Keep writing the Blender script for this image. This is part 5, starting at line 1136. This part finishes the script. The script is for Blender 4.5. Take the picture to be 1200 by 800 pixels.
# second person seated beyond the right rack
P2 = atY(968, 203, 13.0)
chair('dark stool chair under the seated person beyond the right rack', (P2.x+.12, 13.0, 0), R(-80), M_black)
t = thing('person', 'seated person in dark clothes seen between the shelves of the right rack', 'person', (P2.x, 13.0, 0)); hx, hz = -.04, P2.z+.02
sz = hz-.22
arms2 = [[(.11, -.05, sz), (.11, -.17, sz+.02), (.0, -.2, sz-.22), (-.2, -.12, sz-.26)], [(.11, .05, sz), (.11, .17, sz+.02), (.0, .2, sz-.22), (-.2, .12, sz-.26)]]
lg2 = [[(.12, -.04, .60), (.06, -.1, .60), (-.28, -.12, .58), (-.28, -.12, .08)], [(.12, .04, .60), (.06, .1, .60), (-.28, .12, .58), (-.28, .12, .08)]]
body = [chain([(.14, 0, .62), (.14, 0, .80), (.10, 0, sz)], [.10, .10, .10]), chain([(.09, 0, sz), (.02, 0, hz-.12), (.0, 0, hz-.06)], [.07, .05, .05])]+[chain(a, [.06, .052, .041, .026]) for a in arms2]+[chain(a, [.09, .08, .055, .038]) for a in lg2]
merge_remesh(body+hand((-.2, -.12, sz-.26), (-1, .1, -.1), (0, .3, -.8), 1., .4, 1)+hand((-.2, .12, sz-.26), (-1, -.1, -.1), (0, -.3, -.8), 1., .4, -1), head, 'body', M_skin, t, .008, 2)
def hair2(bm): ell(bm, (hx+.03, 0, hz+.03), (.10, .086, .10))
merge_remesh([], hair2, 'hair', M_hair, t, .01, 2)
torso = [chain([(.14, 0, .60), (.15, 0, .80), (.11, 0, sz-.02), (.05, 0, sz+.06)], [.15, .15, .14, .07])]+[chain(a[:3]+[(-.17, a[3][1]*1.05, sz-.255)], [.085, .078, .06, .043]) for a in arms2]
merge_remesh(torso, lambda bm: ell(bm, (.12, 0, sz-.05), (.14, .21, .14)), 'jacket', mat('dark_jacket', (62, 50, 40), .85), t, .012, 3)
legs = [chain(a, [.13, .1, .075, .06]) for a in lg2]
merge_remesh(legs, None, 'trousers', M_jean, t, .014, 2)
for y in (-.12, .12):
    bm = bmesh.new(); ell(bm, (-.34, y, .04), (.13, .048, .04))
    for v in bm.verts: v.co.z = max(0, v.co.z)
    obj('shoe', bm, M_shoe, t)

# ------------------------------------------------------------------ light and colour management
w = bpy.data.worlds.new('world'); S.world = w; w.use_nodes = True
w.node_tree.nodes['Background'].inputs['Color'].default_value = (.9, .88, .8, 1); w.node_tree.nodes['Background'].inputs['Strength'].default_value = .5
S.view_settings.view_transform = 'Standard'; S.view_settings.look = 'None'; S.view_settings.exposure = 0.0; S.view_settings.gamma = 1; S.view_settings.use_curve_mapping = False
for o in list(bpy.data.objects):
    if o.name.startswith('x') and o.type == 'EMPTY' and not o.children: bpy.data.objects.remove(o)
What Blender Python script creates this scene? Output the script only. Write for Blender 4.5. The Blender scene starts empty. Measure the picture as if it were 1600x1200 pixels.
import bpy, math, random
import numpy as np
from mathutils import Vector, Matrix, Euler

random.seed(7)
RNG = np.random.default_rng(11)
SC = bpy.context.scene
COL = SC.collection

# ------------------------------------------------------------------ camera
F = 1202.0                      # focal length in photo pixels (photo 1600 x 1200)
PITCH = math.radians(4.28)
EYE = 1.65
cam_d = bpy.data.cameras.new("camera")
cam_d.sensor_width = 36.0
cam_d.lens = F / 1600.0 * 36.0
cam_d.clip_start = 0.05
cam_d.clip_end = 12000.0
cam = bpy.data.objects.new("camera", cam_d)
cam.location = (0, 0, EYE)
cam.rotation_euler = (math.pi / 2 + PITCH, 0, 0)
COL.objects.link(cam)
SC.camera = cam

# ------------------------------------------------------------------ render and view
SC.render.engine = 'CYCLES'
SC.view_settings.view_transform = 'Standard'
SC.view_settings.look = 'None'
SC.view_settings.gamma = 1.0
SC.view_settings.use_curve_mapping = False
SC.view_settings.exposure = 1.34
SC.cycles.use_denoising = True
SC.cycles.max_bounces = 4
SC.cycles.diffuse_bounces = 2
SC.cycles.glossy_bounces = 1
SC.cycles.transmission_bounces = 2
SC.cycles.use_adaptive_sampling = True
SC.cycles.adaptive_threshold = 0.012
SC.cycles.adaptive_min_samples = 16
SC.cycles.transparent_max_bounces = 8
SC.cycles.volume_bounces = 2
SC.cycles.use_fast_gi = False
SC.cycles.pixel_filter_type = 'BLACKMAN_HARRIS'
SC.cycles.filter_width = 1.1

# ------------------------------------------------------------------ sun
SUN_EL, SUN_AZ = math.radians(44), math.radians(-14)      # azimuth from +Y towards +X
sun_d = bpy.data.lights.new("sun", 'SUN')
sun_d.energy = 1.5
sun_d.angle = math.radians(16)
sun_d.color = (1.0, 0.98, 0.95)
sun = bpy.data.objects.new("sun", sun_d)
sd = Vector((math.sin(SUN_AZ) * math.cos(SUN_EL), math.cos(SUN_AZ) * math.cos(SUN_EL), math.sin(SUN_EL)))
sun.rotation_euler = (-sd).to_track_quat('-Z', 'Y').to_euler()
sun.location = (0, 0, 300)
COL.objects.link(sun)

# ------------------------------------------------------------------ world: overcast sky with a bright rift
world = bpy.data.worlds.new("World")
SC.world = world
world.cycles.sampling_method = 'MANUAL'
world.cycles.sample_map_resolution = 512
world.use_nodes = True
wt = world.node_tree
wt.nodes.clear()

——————

• [Objective]: Type the whole listing again, unaltered.

• [Output for this exercise]:
Keep writing the Blender script for this image. This is part 5, starting at line 1136. This part finishes the script. The script is for Blender 4.5. Take the picture to be 1200 by 800 pixels.
# second person seated beyond the right rack
P2 = atY(968, 203, 13.0)
chair('dark stool chair under the seated person beyond the right rack', (P2.x+.12, 13.0, 0), R(-80), M_black)
t = thing('person', 'seated person in dark clothes seen between the shelves of the right rack', 'person', (P2.x, 13.0, 0)); hx, hz = -.04, P2.z+.02
sz = hz-.22
arms2 = [[(.11, -.05, sz), (.11, -.17, sz+.02), (.0, -.2, sz-.22), (-.2, -.12, sz-.26)], [(.11, .05, sz), (.11, .17, sz+.02), (.0, .2, sz-.22), (-.2, .12, sz-.26)]]
lg2 = [[(.12, -.04, .60), (.06, -.1, .60), (-.28, -.12, .58), (-.28, -.12, .08)], [(.12, .04, .60), (.06, .1, .60), (-.28, .12, .58), (-.28, .12, .08)]]
body = [chain([(.14, 0, .62), (.14, 0, .80), (.10, 0, sz)], [.10, .10, .10]), chain([(.09, 0, sz), (.02, 0, hz-.12), (.0, 0, hz-.06)], [.07, .05, .05])]+[chain(a, [.06, .052, .041, .026]) for a in arms2]+[chain(a, [.09, .08, .055, .038]) for a in lg2]
merge_remesh(body+hand((-.2, -.12, sz-.26), (-1, .1, -.1), (0, .3, -.8), 1., .4, 1)+hand((-.2, .12, sz-.26), (-1, -.1, -.1), (0, -.3, -.8), 1., .4, -1), head, 'body', M_skin, t, .008, 2)
def hair2(bm): ell(bm, (hx+.03, 0, hz+.03), (.10, .086, .10))
merge_remesh([], hair2, 'hair', M_hair, t, .01, 2)
torso = [chain([(.14, 0, .60), (.15, 0, .80), (.11, 0, sz-.02), (.05, 0, sz+.06)], [.15, .15, .14, .07])]+[chain(a[:3]+[(-.17, a[3][1]*1.05, sz-.255)], [.085, .078, .06, .043]) for a in arms2]
merge_remesh(torso, lambda bm: ell(bm, (.12, 0, sz-.05), (.14, .21, .14)), 'jacket', mat('dark_jacket', (62, 50, 40), .85), t, .012, 3)
legs = [chain(a, [.13, .1, .075, .06]) for a in lg2]
merge_remesh(legs, None, 'trousers', M_jean, t, .014, 2)
for y in (-.12, .12):
    bm = bmesh.new(); ell(bm, (-.34, y, .04), (.13, .048, .04))
    for v in bm.verts: v.co.z = max(0, v.co.z)
    obj('shoe', bm, M_shoe, t)

# ------------------------------------------------------------------ light and colour management
w = bpy.data.worlds.new('world'); S.world = w; w.use_nodes = True
w.node_tree.nodes['Background'].inputs['Color'].default_value = (.9, .88, .8, 1); w.node_tree.nodes['Background'].inputs['Strength'].default_value = .5
S.view_settings.view_transform = 'Standard'; S.view_settings.look = 'None'; S.view_settings.exposure = 0.0; S.view_settings.gamma = 1; S.view_settings.use_curve_mapping = False
for o in list(bpy.data.objects):
    if o.name.startswith('x') and o.type == 'EMPTY' and not o.children: bpy.data.objects.remove(o)
What Blender Python script creates this scene? Output the script only. Write for Blender 4.5. The Blender scene starts empty. Measure the picture as if it were 1600x1200 pixels.
import bpy, math, random
import numpy as np
from mathutils import Vector, Matrix, Euler

random.seed(7)
RNG = np.random.default_rng(11)
SC = bpy.context.scene
COL = SC.collection

# ------------------------------------------------------------------ camera
F = 1202.0                      # focal length in photo pixels (photo 1600 x 1200)
PITCH = math.radians(4.28)
EYE = 1.65
cam_d = bpy.data.cameras.new("camera")
cam_d.sensor_width = 36.0
cam_d.lens = F / 1600.0 * 36.0
cam_d.clip_start = 0.05
cam_d.clip_end = 12000.0
cam = bpy.data.objects.new("camera", cam_d)
cam.location = (0, 0, EYE)
cam.rotation_euler = (math.pi / 2 + PITCH, 0, 0)
COL.objects.link(cam)
SC.camera = cam

# ------------------------------------------------------------------ render and view
SC.render.engine = 'CYCLES'
SC.view_settings.view_transform = 'Standard'
SC.view_settings.look = 'None'
SC.view_settings.gamma = 1.0
SC.view_settings.use_curve_mapping = False
SC.view_settings.exposure = 1.34
SC.cycles.use_denoising = True
SC.cycles.max_bounces = 4
SC.cycles.diffuse_bounces = 2
SC.cycles.glossy_bounces = 1
SC.cycles.transmission_bounces = 2
SC.cycles.use_adaptive_sampling = True
SC.cycles.adaptive_threshold = 0.012
SC.cycles.adaptive_min_samples = 16
SC.cycles.transparent_max_bounces = 8
SC.cycles.volume_bounces = 2
SC.cycles.use_fast_gi = False
SC.cycles.pixel_filter_type = 'BLACKMAN_HARRIS'
SC.cycles.filter_width = 1.1

# ------------------------------------------------------------------ sun
SUN_EL, SUN_AZ = math.radians(44), math.radians(-14)      # azimuth from +Y towards +X
sun_d = bpy.data.lights.new("sun", 'SUN')
sun_d.energy = 1.5
sun_d.angle = math.radians(16)
sun_d.color = (1.0, 0.98, 0.95)
sun = bpy.data.objects.new("sun", sun_d)
sd = Vector((math.sin(SUN_AZ) * math.cos(SUN_EL), math.cos(SUN_AZ) * math.cos(SUN_EL), math.sin(SUN_EL)))
sun.rotation_euler = (-sd).to_track_quat('-Z', 'Y').to_euler()
sun.location = (0, 0, 300)
COL.objects.link(sun)

# ------------------------------------------------------------------ world: overcast sky with a bright rift
world = bpy.data.worlds.new("World")
SC.world = world
world.cycles.sampling_method = 'MANUAL'
world.cycles.sample_map_resolution = 512
world.use_nodes = True
wt = world.node_tree
wt.nodes.clear()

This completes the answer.